ReneGayde 08/10/2011
5. The Tea Party isn't representative of the Middle Class
I take exception with crabbapple's assumption that "the Tea Party members are normal middle class Americans". The Tea Party is yet again a Republican Party attempt to dupe the Middle Class in the United States, much as it did with the "Silent Majority" and the "Moral Majority", into believing that they have a concern for the interests of the Middle Class. The Middle Class in the United States has little or no representation in the various federal, state, and local levels of government. The Republican Party of the last forty years has consistently shown that it only represents the interests of the wealthy and their corporations and financial institutions, which have received increasing tax breaks and less governmental regulation. The Republicans want all money spent by the government to go to corporations "because they can handle it better" (Senator Gary Hart, Matters of Principle – "Priorities and Character", 8/8/2001), which translates into "we want our cut up front". The Democratic Party has tended toward representing the interests of minority interests and the interests of the ever increasing disenfranchised, which are predominately economically poor and thus pay little or no taxes.

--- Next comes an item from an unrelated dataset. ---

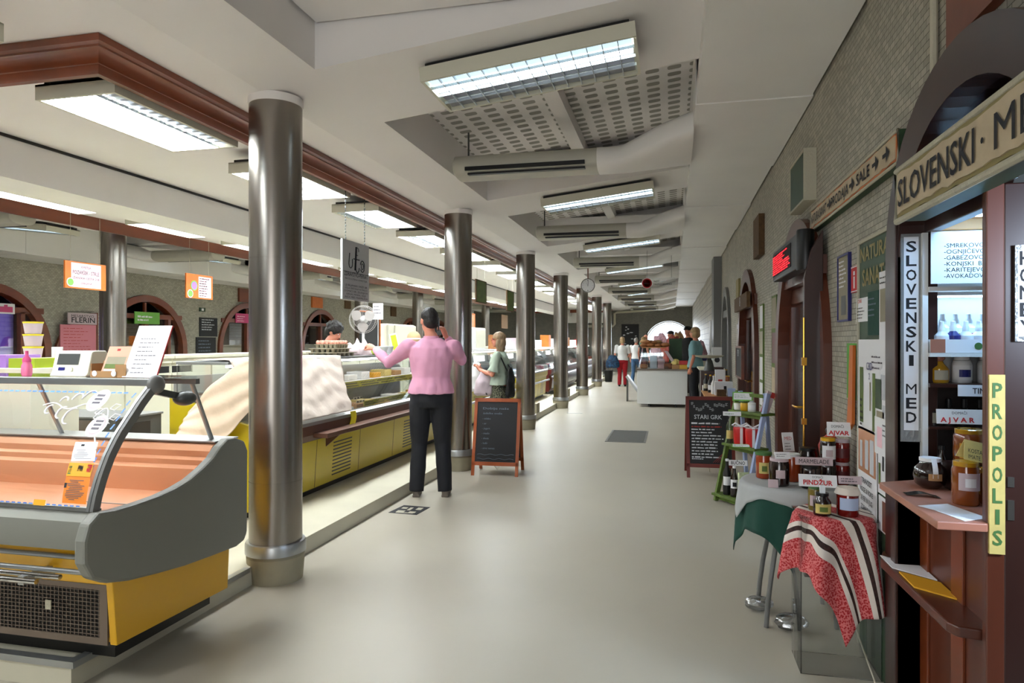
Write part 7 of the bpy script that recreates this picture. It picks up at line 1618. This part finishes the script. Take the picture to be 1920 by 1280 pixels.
    if bottom:
        mb = MB(); rr = [(0, 0, z*s, (a*B+0.012)*s, (b*B+0.012)*s) for z, a, b in ((0.84, .158, .108), (0.90, .172, .122), (0.97, .170, .118), (1.03, .156, .110))]; rings(mb, rr)
        for k in (-1, 1):
            hp = Vector((k*0.090*B*s, 0, 0.88*s)); kk, an = Vector(sc(kn[k])), Vector(sc((ft[k][0], ft[k][1]-0.012, 0.075)))
            lo = Vector(sc((ft[k][0], ft[k][1]-0.012, 0.05)))
            mb.tube([hp, hp.lerp(kk, .5), kk, kk.lerp(an, .5), lo], [0.100*s*B, 0.088*s*B, 0.074*s*J.get('leg', 1), 0.070*s*J.get('leg', 1), 0.066*s*J.get('leg', 1)], 16); mb.ball(tuple(hp), 0.098*s*B, 12, 8); mb.ball(tuple(kk), 0.072*s*J.get('leg', 1), 12, 8)
        part('trousers', remesh(mb, voxel, 3, 0.008, 7), bottom, t)
    if skirt:
        mb = MB(); rings(mb, [(0, 0, z*s, a*s, b*s) for z, a, b in ((1.03, .152, .112), (0.92, .188, .135), (0.7, .20, .155), (skirt[1], .225, .185))]); part('skirt', remesh(mb, voxel, 2, 0.012, 6), skirt[0], t)
    for k in (-1, 1):
        f = ft[k]; mb = MB(); mb.ball((f[0]*s, (f[1]-0.02)*s, 0.045*s), (0.036*s, 0.050*s, 0.045*s), 12, 8); mb.ball((f[0]*s+k*0.006, (f[1]+0.07)*s, 0.034*s), (0.044*s, 0.10*s, 0.034*s), 14, 8); mb.box((f[0]-0.035)*s, (f[0]+0.035)*s, (f[1]-0.06)*s, (f[1]+0.13)*s, 0.0, 0.02)
        m_ = remesh(mb, 0.009, 2)
        for v in m_.vertices: v.co.z = max(v.co.z, 0.002)
        part('shoe', m_, shoes, t)
    if hair:
        kind, hm = hair; mb = MB(); C = lambda p, r, n=16: mb.ball((p[0]*s, p[1]*s, p[2]*s), tuple(q*s for q in r), n, 10)
        if kind == 'crop': C((0, -0.018, 0.040), (0.081, 0.094, 0.088)); C((0, -0.045, -0.01), (0.072, 0.068, 0.07))
        elif kind == 'curly':
            C((0, -0.015, 0.045), (0.095, 0.105, 0.095)); C((0, -0.05, 0.0), (0.09, 0.075, 0.09)); rn = random.Random(5)
            for _ in range(46):
                a = rn.uniform(0, 2*PI); e_ = rn.uniform(-0.2, 1.3); C((0.088*math.cos(a)*math.cos(e_), -0.02+0.10*math.sin(a)*math.cos(e_) if math.sin(a) < 0.3 or e_ > 0.5 else 0.02, 0.04+0.09*math.sin(e_)), (0.026, 0.026, 0.024), 8)
        elif kind == 'bob': C((0, -0.015, 0.035), (0.088, 0.102, 0.092)); C((0, -0.045, -0.03), (0.088, 0.075, 0.095)); C((-0.068, -0.01, -0.045), (0.026, 0.05, 0.07)); C((0.068, -0.01, -0.045), (0.026, 0.05, 0.07))
        elif kind == 'long': C((0, -0.015, 0.038), (0.087, 0.104, 0.090)); C((0, -0.050, -0.04), (0.088, 0.068, 0.11)); C((0, -0.055, -0.13), (0.085, 0.050, 0.08)); C((-0.066, -0.012, -0.07), (0.026, 0.048, 0.10)); C((0.066, -0.012, -0.07), (0.026, 0.048, 0.10))
        elif kind == 'cap': C((0, -0.005, 0.050), (0.088, 0.102, 0.070)); C((0, 0.085, 0.045), (0.065, 0.06, 0.012)); C((0, -0.04, 0.0), (0.074, 0.06, 0.07))
        mb.move(HM); me = remesh(mb, 0.009, 2, 0.006, 40 if kind in ('curly',) else 28)
        part('hair' if kind != 'cap' else 'cap', me, hm, t)
    t['_hc'] = tuple(hc); return t, s, HM
M('shirt_pink', (0.84, 0.60, 0.70), 0.8, bump=0.2, bscale=25); M('denim_dark', (0.055, 0.06, 0.09), 0.8, noise=0.2, nscale=12); M('shoe_grey', (0.42, 0.38, 0.34), 0.7); M('hair_dark', (0.09, 0.07, 0.06), 0.55, noise=0.3, nscale=60, bump=0.6, bscale=90); M('hair_blonde', (0.56, 0.46, 0.34), 0.5, noise=0.45, nscale=50, stretch=(1, 1, 0.15), bump=0.6, bscale=70); M('hair_grey', (0.62, 0.60, 0.57), 0.6, noise=0.25, nscale=50); M('hair_light', (0.66, 0.54, 0.38), 0.55, noise=0.3, nscale=50); M('mint', (0.62, 0.67, 0.60), 0.8); M('teal_top', (0.45, 0.60, 0.62), 0.8); M('jeans', (0.22, 0.36, 0.50), 0.8, noise=0.2, nscale=20); M('red_cloth', (0.62, 0.04, 0.10), 0.8); M('green_stripe', (0.24, 0.40, 0.30), 0.8); M('apron_white', (0.80, 0.78, 0.70), 0.85)
# man in the pink shirt
man, s_, HM = person('person', 'person in pink shirt and dark trousers seen from behind, holding a phone to the ear', (-2.276, 6.27, 0), YAW, 1.80, build=1.10, voxel=0.010,
    J=dict(lsh=(-0.205, 0, 1.41), lel=(-0.42, 0.10, 1.255), lwr=(-0.575, 0.22, 1.385), lhd=(-0.66, 0.28, 1.43), lpn=(0, 0.2, -1), rsh=(0.205, 0, 1.41), rel=(0.275, 0.15, 1.285), rwr=(0.135, 0.09, 1.50), rhd=(0.09, 0.06, 1.62), rpn=(-1, 0, 0.1), curl=0.9, head=(-0.025, 0.025, 1.655), lft=(-0.135, 0, 0), rft=(0.135, 0.0, 0), lkn=(-0.115, 0.03, 0.5), rkn=(0.105, 0.02, 0.5), leg=1.05, flare=0.022),
    top='shirt_pink', bottom='denim_dark', hair=('crop', 'hair_dark'), shoes='shoe_grey', collar='shirt_pink', hem=0.99, headrot=0.5)
part('ear_piece', MB().tube([(-0.083, -0.02, 0.0), (-0.080, 0.05, 0.008)], 0.0025, 5).move(HM), 'black', man)
t = thing('phone', 'dark mobile phone held to the ear of the person in pink', 'phone', man.location, man.rotation_euler.z)
part('body', MB().box(0.062, 0.072, 0.02, 0.085, 1.60, 1.735), 'black', t, bevel=0.004)
# stall keeper bending over the counter
kp, s_, HM = person('person', 'person with dark curly hair bending forward behind the egg trays', (-4.30, 7.55, PZ), -1.25, 1.66, fem=True, voxel=0.011, lean=0.42,
    J=dict(lel=(-0.27, 0.20, 1.12), lwr=(-0.13, 0.36, 1.31), lhd=(-0.08, 0.43, 1.34), rel=(0.27, 0.20, 1.12), rwr=(0.13, 0.36, 1.31), rhd=(0.08, 0.43, 1.34), lpn=(0, 0, -1), rpn=(0, 0, -1)), top='teal_top', bottom='soft_black', hair=('curly', 'hair_dark'), sleeve='short', headtilt=0.55, headrot=-0.25, hem=0.99)
mb = MB(); rings(mb, [(0, 0.012+0.40*max(0, z-0.95), z, 0.17, 0.13) for z in (0.62, 0.8, 0.95, 1.1, 1.22)]); part('apron', remesh(mb, 0.014, 2), 'apron_white', kp)
# woman in mint
w3, s_, HM = person('person', 'person in pale mint blouse and dotted black skirt, in profile at the counter', (-2.37, 9.35, 0), PI/2+0.10, 1.62, fem=True, voxel=0.011, build=1.05,
    J=dict(lel=(-0.21, 0.08, 1.12), lwr=(-0.08, 0.30, 1.19), lhd=(-0.02, 0.36, 1.27), rel=(0.21, 0.05, 1.10), rwr=(0.10, 0.28, 1.16), rhd=(0.03, 0.35, 1.26), rpn=(-0.6, 0, 0.8), flare=0.03), top='mint', skirt=('skirt_print', 0.35), hair=('long', 'hair_blonde'), sleeve='wide', hem=0.98, shoes='soft_black')
part('glasses', MB().tube([(-0.050*s_+0.028*s_*math.cos(k*PI/6)+0.018, 0.094*s_, 0.006+0.018*math.sin(k*PI/6)) for k in range(13)], 0.002, 4).tube([(0.032*s_+0.022*math.cos(k*PI/6), 0.094*s_, 0.006+0.018*math.sin(k*PI/6)) for k in range(13)], 0.002, 4).tube([(0.055*s_, 0.092*s_, 0.008), (0.076*s_, 0.0, 0.006)], 0.002, 4).tube([(-0.055*s_, 0.092*s_, 0.008), (-0.076*s_, 0.0, 0.006)], 0.002, 4).move(HM), 'red_plastic', w3)
def bag(nm, lab, loc, rot, w, d, h, mat, strap=None, seed=1):
    t = thing(nm, lab, 'bag', loc, rot); mb = MB(); rings(mb, [(0, 0, 0, w*0.40, d*0.35), (0, 0, h*0.1, w*0.5, d*0.5), (0, 0, h*0.55, w*0.46, d*0.42), (0, 0, h*0.95, w*0.28, d*0.12), (0, 0, h, w*0.2, d*0.05)]); part('body', remesh(mb, 0.012, 2, 0.016, 9), mat, t)
    if strap: part('strap', MB().tube(strap, 0.009, 6), 'black', t)
    return t
bag('shoulder_bag', 'dark shoulder bag hanging behind the person in mint', (-2.20, 9.30, 0.72), PI/2, 0.34, 0.12, 0.42, 'soft_black', [(0.0, 0.0, 0.40), (-0.02, 0.10, 0.55), (0.06, 0.20, 0.62)], 2)
o = part('bag_strap', MB().tube([(-2.23, 9.22, 1.09), (-2.30, 9.20, 1.25), (-2.37, 9.19, 1.37), (-2.42, 9.22, 1.30), (-2.44, 9.28, 1.15)], 0.010, 6), 'soft_black'); tag(o, 'dark bag strap over the shoulder of the person in mint', 'strap')
bag('carrier_bag', 'white bag hanging from the hands of the person in mint', (-2.72, 9.38, 0.78), 0.2, 0.20, 0.16, 0.42, 'white', None, 3)
bag('cloth_bag', 'grey white cloth bag with dark straps on the arm of the person in mint', (-2.56, 9.25, 0.74), 0.6, 0.30, 0.20, 0.34, 'label_pale', [(-0.06, 0, 0.3), (-0.10, -0.02, 0.15), (0.0, -0.10, 0.02)], 4)
# group by the far columns
person('person', 'person in white top and red trousers seen from behind, carrying a blue bag', (-1.62, 23.1, 0), 0.1, 1.64, fem=True, voxel=0.016, J=dict(lwr=(-0.26, 0.0, 0.92), rel=(0.26, 0.02, 1.12), rwr=(0.16, 0.18, 1.0)), top='white', bottom='red_cloth', hair=('bob', 'hair_light'), sleeve='short', build=1.1)
bag('tote_bag', 'blue patterned shopping bag hanging at the side of the red trousers', (-1.93, 22.95, 0.62), 0, 0.46, 0.22, 0.42, 'bag_print', [(-0.05, 0, 0.40), (0.0, 0, 0.52), (0.05, 0, 0.40)], 5)
person('person', 'person with grey hair in white shirt and blue jeans walking away', (-1.28, 25.3, 0), -0.3, 1.62, fem=False, voxel=0.016, J=dict(lft=(-0.10, -0.12, 0), rft=(0.12, 0.28, 0)), top='white', bottom='jeans', hair=('crop', 'hair_grey'), sleeve='short')
person('person', 'person with blonde hair in sleeveless black top and dark red trousers', (-0.98, 24.6, 0), -0.7, 1.66, fem=True, voxel=0.016, top='soft_black', bottom='maroon', hair=('bob', 'hair_light'), sleeve='none')
person('person', 'bald person in green striped shirt behind the person in black', (-1.02, 27.6, 0), -0.3, 1.76, voxel=0.018, top='green_stripe', bottom='soft_black', sleeve='short')
# beyond the island
person('person', 'person in teal t shirt and dark trousers at the right of the island counter', (0.50, 15.45, 0), PI/2-0.25, 1.80, fem=True, voxel=0.012, build=1.08, J=dict(rel=(0.24, -0.02, 1.14), rwr=(0.20, 0.0, 0.92)), top='teal_top', bottom='denim_dark', hair=('bob', 'hair_light'), sleeve='short', hem=0.93)
person('person', 'person in dark cap standing behind the person in teal', (0.40, 17.9, 0), 2.6, 1.88, voxel=0.018, top='soft_black', bottom='soft_black', hair=('cap', 'soft_black'), sleeve='short')
person('person', 'person in pale blue shirt and dark hat in front of the bright archway', (-0.02, 23.2, 0), 1.9, 1.84, voxel=0.018, top='white_wood', bottom='denim_dark', hair=('cap', 'hair_dark'), sleeve='short')
for o in bpy.data.objects:
    for k in ('_s', '_d', '_w', '_h', '_used', '_hc'):
        if k in o: del o[k]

The Democrats want the money to go to entitlement programs, where it can be absorbed by an obsolete, dysfunctional, corrupt bureaucracy with little of the funding reaching those who are in need and are the intended recipients. Thus the Middle Class has been the pawn of both parties and has been forced to pay an ever increasing tax burden to provide for the programs of both parties, while their pay has been reduced relative to the economic increases that the wealthy have enjoyed and their jobs have been steadily eliminated by automation or being shipped to third world countries where the wealthy can "hide" more of their profits from being taxed. I am afraid that the United States of America has seen its allotted two hundred years in the sun and we are bearing witness to the beginning of the decline and demise of this great democratic republic experiment. Shame on all of us.